### Instructions for the task
Print only the lines from the top of the data through the line with "COL = SC.collection", both included, skipping every picture.

### Information shown
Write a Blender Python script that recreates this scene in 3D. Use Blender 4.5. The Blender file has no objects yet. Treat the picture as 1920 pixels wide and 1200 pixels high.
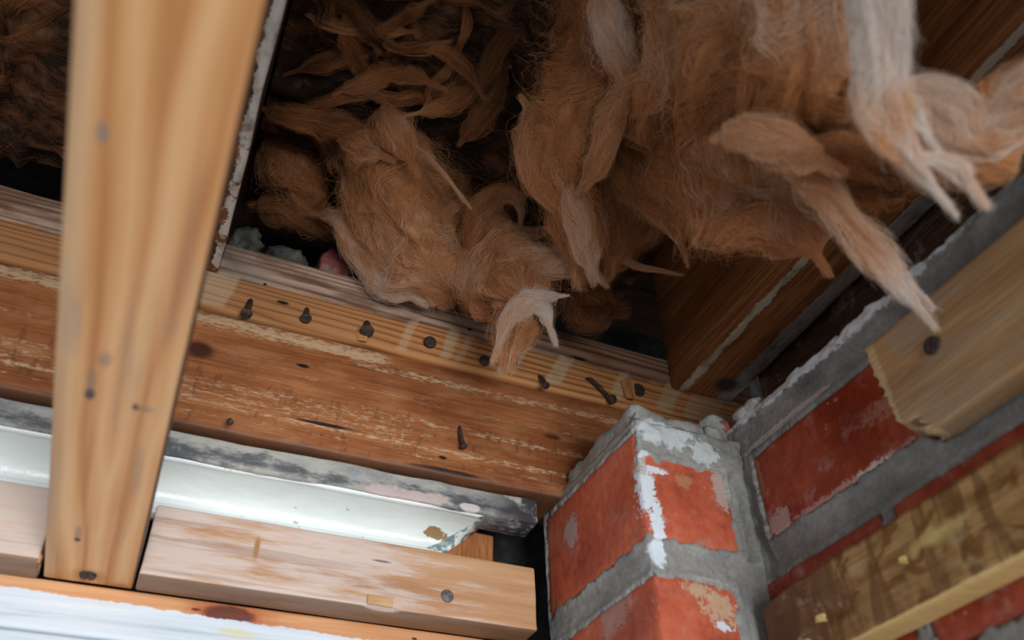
import bpy, bmesh, math, random
import numpy as np
from mathutils import Vector, Matrix, Euler

random.seed(7)
RNG = np.random.default_rng(11)
SC = bpy.context.scene
COL = SC.collection

# ------------------------------------------------------------------ camera, world, lights
F_PX = 1639.04
cam_d = bpy.data.cameras.new('camera')
cam_d.sensor_fit = 'HORIZONTAL'
cam_d.sensor_width = 36.0
cam_d.lens = F_PX / 1920 * 36.0
cam_d.clip_start = 0.01
cam_d.dof.use_dof = True
cam_d.dof.focus_distance = 0.62
cam_d.dof.aperture_fstop = 5.4
cam = bpy.data.objects.new('camera', cam_d)
COL.objects.link(cam)
cam.rotation_euler = Euler([math.radians(a) for a in (131.07, 1.34, -23.0)], 'XYZ')
SC.camera = cam
CAM_R = np.array(cam.rotation_euler.to_matrix())

wd = bpy.data.worlds.new('World')
SC.world = wd
wd.use_nodes = True
wd.node_tree.nodes['Background'].inputs[0].default_value = (0.86, 0.93, 1.0, 1)
wd.node_tree.nodes['Background'].inputs[1].default_value = 0.42


def area(name, loc, target, size, size_y, power, col):
    l = bpy.data.lights.new(name, 'AREA')
    l.shape = 'RECTANGLE'; l.size = size; l.size_y = size_y; l.energy = power; l.color = col
    o = bpy.data.objects.new(name, l); COL.objects.link(o)
    o.location = loc
    o.rotation_euler = (Vector(target) - Vector(loc)).to_track_quat('-Z', 'Y').to_euler()
    return o


# the tall window of the room below, behind the photographer
area('window_light', (0.30, -1.95, -0.55), (0.12, 0.5, 0.25), 1.4, 0.9, 66, (0.90, 0.96, 1.0))

SC.view_settings.view_transform = 'Standard'
SC.view_settings.look = 'None'
SC.view_settings.exposure = 0.0
SC.view_settings.gamma = 1.0
SC.view_settings.use_curve_mapping = False


# ------------------------------------------------------------------ small helpers
def lin(r, g, b):
    f = lambda c: (c / 255 / 12.92) if c / 255 <= 0.04045 else ((c / 255 + 0.055) / 1.055) ** 2.4
    return (f(r), f(g), f(b), 1.0)


def at(px, py, depth):
    """World point at a given distance in front of the camera, along the ray of a photo pixel."""
    c = np.array([(px - 960) / F_PX, -(py - 600) / F_PX, -1.0]) * depth
    return CAM_R @ c


def on_y(px, py, Y):
    d = at(px, py, 1.0)
    return d * Y / d[1]


def _hash(ix, iy, iz, seed):
    h = (ix.astype(np.int64) * 374761393 + iy.astype(np.int64) * 668265263 + iz.astype(np.int64) * 2147483647 + seed * 974634777) & 0xFFFFFFFF
    h = ((h ^ (h >> 13)) * 1274126177) & 0xFFFFFFFF
    h = ((h ^ (h >> 16)) * 2246822519) & 0xFFFFFFFF
    return ((h ^ (h >> 15)) & 0xFFFF) / 65535.0 * 2 - 1


def noise(x, y, z=0.0, seed=0):
    x, y, z = np.broadcast_arrays(np.asarray(x, float), np.asarray(y, float), np.asarray(z, float))
    ix, iy, iz = np.floor(x), np.floor(y), np.floor(z)
    fx, fy, fz = x - ix, y - iy, z - iz
    u, v, w = fx * fx * (3 - 2 * fx), fy * fy * (3 - 2 * fy), fz * fz * (3 - 2 * fz)
    g = lambda a, b, c: _hash(ix + a, iy + b, iz + c, seed)
    l = lambda a, b, t: a + (b - a) * t
    return l(l(l(g(0, 0, 0), g(1, 0, 0), u), l(g(0, 1, 0), g(1, 1, 0), u), v),
             l(l(g(0, 0, 1), g(1, 0, 1), u), l(g(0, 1, 1), g(1, 1, 1), u), v), w)


def fbm(x, y, z=0.0, octv=4, seed=0):
    t, a, s = 0, 1.0, 0
    x, y, z = np.asarray(x, float), np.asarray(y, float), np.asarray(z, float)
    for i in range(octv):
        t = t + a * noise(x, y, z, seed + i * 17); s += a
        x, y, z, a = x * 2.03, y * 2.03, z * 2.03, a * 0.5
    return t / s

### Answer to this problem
Write a Blender Python script that recreates this scene in 3D. Use Blender 4.5. The Blender file has no objects yet. Treat the picture as 1920 pixels wide and 1200 pixels high.
import bpy, bmesh, math, random
import numpy as np
from mathutils import Vector, Matrix, Euler

random.seed(7)
RNG = np.random.default_rng(11)
SC = bpy.context.scene
COL = SC.collection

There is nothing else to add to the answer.